#### Your objective
Every line with the word "scene" in it should be extracted from the data that follows.

Begin Recorded data

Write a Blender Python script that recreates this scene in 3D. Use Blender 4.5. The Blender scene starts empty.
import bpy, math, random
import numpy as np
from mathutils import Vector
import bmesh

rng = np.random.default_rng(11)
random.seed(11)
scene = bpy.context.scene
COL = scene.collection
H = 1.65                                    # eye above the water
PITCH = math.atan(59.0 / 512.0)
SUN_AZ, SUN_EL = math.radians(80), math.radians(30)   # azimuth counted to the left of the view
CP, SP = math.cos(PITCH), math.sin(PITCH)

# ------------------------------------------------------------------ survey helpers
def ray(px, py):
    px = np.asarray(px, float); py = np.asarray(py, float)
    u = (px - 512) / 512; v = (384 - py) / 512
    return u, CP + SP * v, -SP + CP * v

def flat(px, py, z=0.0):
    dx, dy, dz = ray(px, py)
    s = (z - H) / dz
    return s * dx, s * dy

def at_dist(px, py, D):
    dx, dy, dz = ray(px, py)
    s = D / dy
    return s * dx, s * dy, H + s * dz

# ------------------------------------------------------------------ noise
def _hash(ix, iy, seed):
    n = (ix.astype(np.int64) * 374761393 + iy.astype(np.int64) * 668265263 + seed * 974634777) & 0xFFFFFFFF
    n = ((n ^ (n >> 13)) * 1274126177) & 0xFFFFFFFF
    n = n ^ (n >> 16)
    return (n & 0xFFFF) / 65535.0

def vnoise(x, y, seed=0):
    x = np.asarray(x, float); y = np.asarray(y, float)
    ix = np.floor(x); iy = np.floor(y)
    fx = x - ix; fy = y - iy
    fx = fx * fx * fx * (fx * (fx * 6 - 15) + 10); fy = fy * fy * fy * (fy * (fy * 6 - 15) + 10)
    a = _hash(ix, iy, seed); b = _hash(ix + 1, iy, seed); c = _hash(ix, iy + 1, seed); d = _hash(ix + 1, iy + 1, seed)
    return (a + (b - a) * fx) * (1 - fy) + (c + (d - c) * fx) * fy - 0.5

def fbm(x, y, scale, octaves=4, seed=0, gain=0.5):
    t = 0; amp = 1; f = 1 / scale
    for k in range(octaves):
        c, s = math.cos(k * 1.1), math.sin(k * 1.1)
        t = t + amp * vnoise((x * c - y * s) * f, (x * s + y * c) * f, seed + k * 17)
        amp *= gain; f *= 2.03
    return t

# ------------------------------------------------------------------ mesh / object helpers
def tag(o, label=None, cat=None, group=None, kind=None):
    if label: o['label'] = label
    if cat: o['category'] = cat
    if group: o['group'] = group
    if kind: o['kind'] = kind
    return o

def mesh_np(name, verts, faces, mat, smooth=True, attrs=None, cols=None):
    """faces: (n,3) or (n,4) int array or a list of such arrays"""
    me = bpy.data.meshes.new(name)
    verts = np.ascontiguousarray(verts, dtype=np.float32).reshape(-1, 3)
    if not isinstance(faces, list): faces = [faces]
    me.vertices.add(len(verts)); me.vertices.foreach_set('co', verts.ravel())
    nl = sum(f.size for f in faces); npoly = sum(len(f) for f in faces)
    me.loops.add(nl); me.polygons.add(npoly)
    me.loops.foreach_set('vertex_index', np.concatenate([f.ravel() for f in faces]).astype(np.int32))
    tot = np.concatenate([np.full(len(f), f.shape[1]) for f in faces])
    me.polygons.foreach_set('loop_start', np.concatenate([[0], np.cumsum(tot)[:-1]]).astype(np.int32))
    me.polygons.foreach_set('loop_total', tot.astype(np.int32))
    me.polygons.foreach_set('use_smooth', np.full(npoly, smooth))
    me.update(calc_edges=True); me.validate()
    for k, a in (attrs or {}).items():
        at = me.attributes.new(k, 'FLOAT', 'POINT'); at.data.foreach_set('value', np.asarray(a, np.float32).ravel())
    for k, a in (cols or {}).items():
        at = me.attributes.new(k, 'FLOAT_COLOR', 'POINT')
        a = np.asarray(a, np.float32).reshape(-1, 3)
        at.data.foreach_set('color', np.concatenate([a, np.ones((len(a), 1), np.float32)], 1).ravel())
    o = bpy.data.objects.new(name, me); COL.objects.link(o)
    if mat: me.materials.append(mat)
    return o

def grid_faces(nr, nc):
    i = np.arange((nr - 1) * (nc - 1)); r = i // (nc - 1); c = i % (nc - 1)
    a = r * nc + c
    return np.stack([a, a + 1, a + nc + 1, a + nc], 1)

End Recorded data

#### Finished exercise
Write a Blender Python script that recreates this scene in 3D. Use Blender 4.5. The Blender scene starts empty.
scene = bpy.context.scene
COL = scene.collection